Tiruchirappalli, Tamil Nadu:
Tamil Nadu Governor RN Ravi on Monday claimed that great national freedom fighters like the Maruthu brothers and Muthuramalinga Thevar have been reduced to the stature of caste leaders in the state due to a political conspiracy to promote the British Dravidian narrative.
Celebrations commemorating their sacrifices have been privatised, he said.
“A concerted attempt has been made in this state to erase the history of this place, to write a parallel history. A false narrative on racial divide of Dravidian and Aryan was created,” RN Ravi claimed at an event here after paying floral tributes to a portrait of the Maruthu brothers, Periya Maruthu and Chinna Maruthu.
“Do you know who the father of Dravidian theory is? Who gave it? It was Robert Caldwell who created the hypothesis that Dravidian is a separate race,” the Governor said.
Robert Caldwell, a missionary, was a school dropout and over time he became an expert on languages, he added.

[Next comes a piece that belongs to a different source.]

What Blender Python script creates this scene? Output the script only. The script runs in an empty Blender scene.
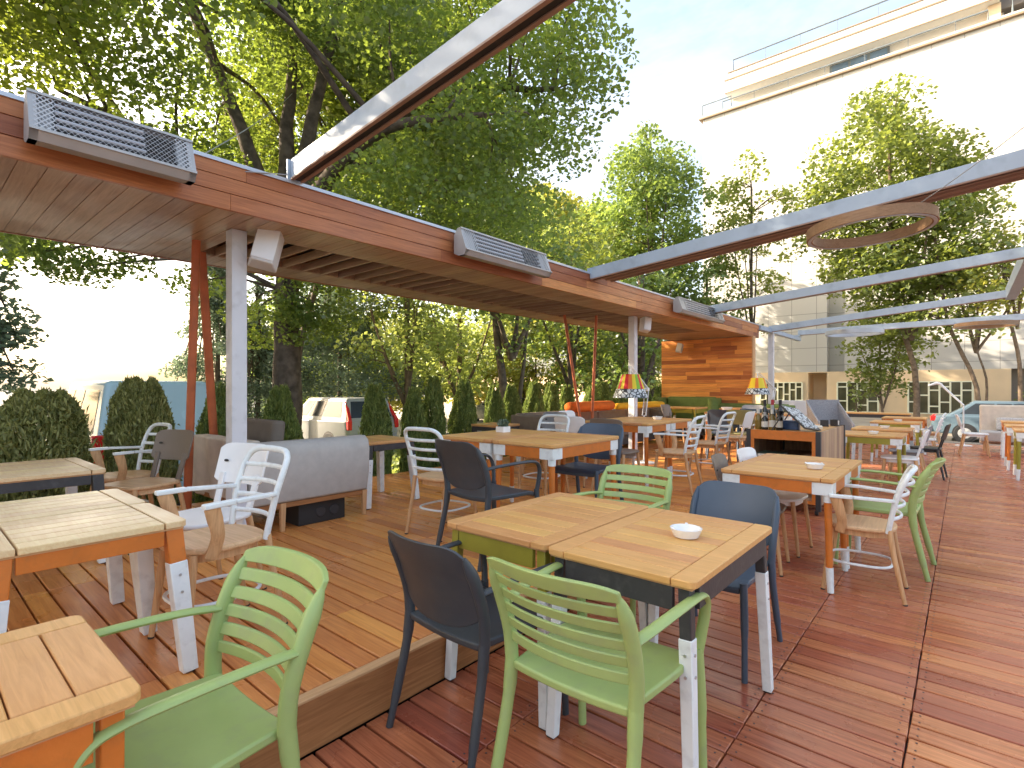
import bpy, math, random
import numpy as np
from mathutils import Vector, Matrix
rnd = random.Random(7)
PI = math.pi
R = math.radians
scene = bpy.context.scene
COL = scene.collection

# ---------------------------------------------------------------- helpers
class MB:
    """collects shapes; build() links them as ONE mesh object"""
    def __init__(s): s.v = []; s.f = []; s.t = []
    def add(s, vs, fs, tone=0.5):
        o = len(s.v); s.v += [tuple(p) for p in vs]
        for f in fs: s.f.append([i + o for i in f]); s.t.append(tone)
        return s
    def box(s, c, d, rz=0.0, tone=0.5, m=None):
        x, y, z = d[0] / 2, d[1] / 2, d[2] / 2
        vs = [Vector((a * x, b * y, e * z)) for e in (-1, 1) for b in (-1, 1) for a in (-1, 1)]
        M = Matrix.Translation(c) @ (m if m is not None else Matrix.Rotation(rz, 4, 'Z'))
        return s.add([M @ p for p in vs], [(0, 2, 3, 1), (4, 5, 7, 6), (0, 1, 5, 4), (2, 6, 7, 3), (0, 4, 6, 2), (1, 3, 7, 5)], tone)
    def lo(s, a, b, tone=0.5):
        return s.box([(a[i] + b[i]) / 2 for i in range(3)], [abs(b[i] - a[i]) for i in range(3)], tone=tone)
    def bar(s, p0, p1, w, h, w1=None, h1=None, side=(1, 0, 0), tone=0.5):
        p0 = Vector(p0); p1 = Vector(p1); t = (p1 - p0).normalized(); sd = Vector(side)
        sd = (sd - t * sd.dot(t)).normalized(); n = t.cross(sd)
        w1 = w if w1 is None else w1; h1 = h if h1 is None else h1
        vs = []
        for p, a, b in ((p0, w, h), (p1, w1, h1)):
            vs += [p - sd * a / 2 - n * b / 2, p + sd * a / 2 - n * b / 2, p + sd * a / 2 + n * b / 2, p - sd * a / 2 + n * b / 2]
        return s.add(vs, [(3, 2, 1, 0), (4, 5, 6, 7), (0, 1, 5, 4), (1, 2, 6, 5), (2, 3, 7, 6), (3, 0, 4, 7)], tone)
    def tube(s, pts, rad, n=10, side=(1, 0, 0), closed=False, tone=0.5):
        """rad: per point r or (a,b); a along side"""
        pts = [Vector(p) for p in pts]; N = len(pts)
        if not isinstance(rad, list): rad = [rad] * N
        vs = []; sd = Vector(side)
        for i, p in enumerate(pts):
            if closed: t = pts[(i + 1) % N] - pts[i - 1]
            else: t = pts[min(i + 1, N - 1)] - pts[max(i - 1, 0)]
            t.normalize(); s2 = sd - t * sd.dot(t)
            if s2.length < 1e-4: s2 = t.orthogonal()
            s2.normalize(); nn = t.cross(s2)
            if not isinstance(rad[i], tuple): a = b = rad[i]
            else: a, b = rad[i]
            if closed is False and N > 2 and not isinstance(rad[i], tuple): sd = s2
            for k in range(n):
                q = 2 * PI * k / n
                vs.append(p + s2 * a * math.cos(q) + nn * b * math.sin(q))
        fs = []
        for i in range(N if closed else N - 1):
            j = (i + 1) % N
            for k in range(n):
                l = (k + 1) % n
                fs.append((i * n + k, i * n + l, j * n + l, j * n + k))
        if not closed:
            fs.append(tuple(range(n - 1, -1, -1))); fs.append(tuple((N - 1) * n + k for k in range(n)))
        return s.add(vs, fs, tone)
    def lathe(s, prof, c=(0, 0, 0), n=20, cap=True, tone=0.5):
        vs = []; fs = []
        for r, z in prof:
            for k in range(n):
                q = 2 * PI * k / n
                vs.append((c[0] + r * math.cos(q), c[1] + r * math.sin(q), c[2] + z))
        for i in range(len(prof) - 1):
            for k in range(n):
                l = (k + 1) % n
                fs.append((i * n + k, i * n + l, (i + 1) * n + l, (i + 1) * n + k))
        if cap:
            fs.append(tuple(range(n - 1, -1, -1))); fs.append(tuple((len(prof) - 1) * n + k for k in range(n)))
        return s.add(vs, fs, tone)
    def slab(s, outline, z0, z1, M=None, tone=0.5):
        n = len(outline)
        vs = [Vector((x, y, z0)) for x, y in outline] + [Vector((x, y, z1)) for x, y in outline]
        if M is not None: vs = [M @ p for p in vs]
        fs = [tuple(range(n - 1, -1, -1)), tuple(range(n, 2 * n))]
        fs += [(i, (i + 1) % n, n + (i + 1) % n, n + i) for i in range(n)]
        return s.add(vs, fs, tone)
    def sheet(s, fn, us, vs_, th, tone=0.5):
        """thick surface: fn(u,v)->point, thickness th along +Y"""
        nu, nv = len(us), len(vs_); a = []
        for dy in (0, th):
            for u in us:
                for v in vs_:
                    p = fn(u, v); a.append((p[0], p[1] + dy, p[2]))
        o = nu * nv; fs = []
        ix = lambda i, j: i * nv + j
        for i in range(nu - 1):
            for j in range(nv - 1):
                fs.append((ix(i, j), ix(i + 1, j), ix(i + 1, j + 1), ix(i, j + 1)))
                fs.append((o + ix(i, j + 1), o + ix(i + 1, j + 1), o + ix(i + 1, j), o + ix(i, j)))
        for i in range(nu - 1):
            fs.append((ix(i, 0), o + ix(i, 0), o + ix(i + 1, 0), ix(i + 1, 0)))
            fs.append((ix(i, nv - 1), ix(i + 1, nv - 1), o + ix(i + 1, nv - 1), o + ix(i, nv - 1)))
        for j in range(nv - 1):
            fs.append((ix(0, j), ix(0, j + 1), o + ix(0, j + 1), o + ix(0, j)))
            fs.append((ix(nu - 1, j), o + ix(nu - 1, j), o + ix(nu - 1, j + 1), ix(nu - 1, j + 1)))
        return s.add(a, fs, tone)
    def build(s, name, mat, parent=None, bevel=0.0, seg=2, smooth=True, angle=40, loc=None):
        me = bpy.data.meshes.new(name); me.from_pydata(s.v, [], s.f)
        at = me.attributes.new('tone', 'FLOAT', 'FACE'); at.data.foreach_set('value', s.t)
        if smooth:
            me.polygons.foreach_set('use_smooth', [True] * len(me.polygons)); me.set_sharp_from_angle(angle=R(angle))
        me.update()
        o = bpy.data.objects.new(name, me); COL.objects.link(o)
        if mat: me.materials.append(mat)
        if parent: o.parent = parent
        if loc: o.location = loc
        if bevel:
            b = o.modifiers.new('bevel', 'BEVEL'); b.width = bevel; b.segments = seg; b.limit_method = 'ANGLE'; b.angle_limit = R(50)
            b.harden_normals = False
        return o

def thing(name, label, cat, loc=(0, 0, 0), rz=0.0, group=None):
    o = bpy.data.objects.new(name, None); COL.objects.link(o); o.empty_display_size = .1
    o.location = loc; o.rotation_euler = (0, 0, rz); tag(o, label, cat, group); return o
def tag(o, label, cat, group=None):
    o['label'] = label; o['category'] = cat
    if group: o['group'] = group
    elif 'group' in o.keys(): del o['group']
    return o
def kind(o, k): o['kind'] = k; return o
def copy_tree(o, parent=None):
    c = o.copy(); COL.objects.link(c)
    if parent: c.parent = parent
    for ch in list(o.children): copy_tree(ch, c)
    return c
def rrect(w, d, r, n=5, cx=0, cy=0):
    pts = []
    for sx, sy, a0 in ((1, 1, 0), (-1, 1, 90), (-1, -1, 180), (1, -1, 270)):
        for k in range(n + 1):
            a = R(a0 + 90 * k / n)
            pts.append((cx + sx * (w / 2 - r) + r * math.cos(a), cy + sy * (d / 2 - r) + r * math.sin(a)))
    return pts
def superell(a, b, p=2.6, n=36, cx=0, cy=0):
    out = []
    for k in range(n):
        q = 2 * PI * k / n; c, s_ = math.cos(q), math.sin(q)
        out.append((cx + a * math.copysign(abs(c) ** (2 / p), c), cy + b * math.copysign(abs(s_) ** (2 / p), s_)))
    return out
def lin(a, b, n): return [a + (b - a) * i / (n - 1) for i in range(n)]
def smoothpath(pts, k=4):
    """Catmull-Rom"""
    P = [Vector(p) for p in pts]; P = [P[0] * 2 - P[1]] + P + [P[-1] * 2 - P[-2]]; out = []
    for i in range(1, len(P) - 2):
        for j in range(k):
            t = j / k; a, b, c, d = P[i - 1:i + 3]
            out.append(0.5 * ((2 * b) + (c - a) * t + (2 * a - 5 * b + 4 * c - d) * t * t + (-a + 3 * b - 3 * c + d) * t ** 3))
    out.append(P[-2]); return out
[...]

“It was the British design to divide the country and they picked up collaborators during the freedom movement,” he said.
A counter-freedom movement on Aryan and Dravidian divide was created during the Independence movement and it started destroying the institutions that defined this place, the Governor claimed.
But Tamil Nadu, RN Ravi said, was a land of great spiritual leaders, ‘siddhars’, ‘rishis’, and a land that produced a large number of warriors.
The Maruthu brothers were perhaps the first freedom fighters of India who ignited the national freedom movement long before others woke up to it, by giving up their lives and by providing a conceptual framework — Jambudweep prakatanam — for the whole of India, RN Ravi said, adding that the declaration was placed in Srirangam temple in Tiruchirappalli.
He recalled that two years ago, he received a list of Tamil Nadu’s freedom fighters containing less than 40 names and was disappointed to note that there was no mention of the Maruthu brothers. He wondered that if a small state like Nagaland, where he served as Governor earlier, could have more than one thousand freedom fighters, how come Tamil Nadu has only a handful.
Later on, he said, he learnt that there were several thousands of freedom fighters from the state who sacrificed their lives for independence.
He regretted that in 2012 a prohibitory order, citing a law and order incident resulting in the deaths of some people, was issued by the authorities, restraining people from assembling in large numbers from October 23 to 31 in Sivaganga district, where the Maruthu brothers carried out their activities and which was the centre of revolt against the British.
As a result, remembering the sacrifices of the Maruthu brothers has become a private affair, even 11 years after the unfortunate incident, the Governor said.
Muthuramalinga Thevar, another great national freedom fighter and associate of Netaji, has also been reduced to the stature of a caste leader, he added.
“I wonder if Mahatma Gandhi, Netaji Subash Chandra Bose, Sardar Patel and Bhagat Singh, too, would have been reduced to caste leaders had they been born in Tamil Nadu. Such is the situation here today. I think this is not acceptable,” he said.
Quoting a couplet from Thirukkural, authored by Tamil savant Thiruvalluvar, the Governor reminded that it was not virtuous on one’s part to forget to show gratitude to those who sacrificed their lives for our freedom.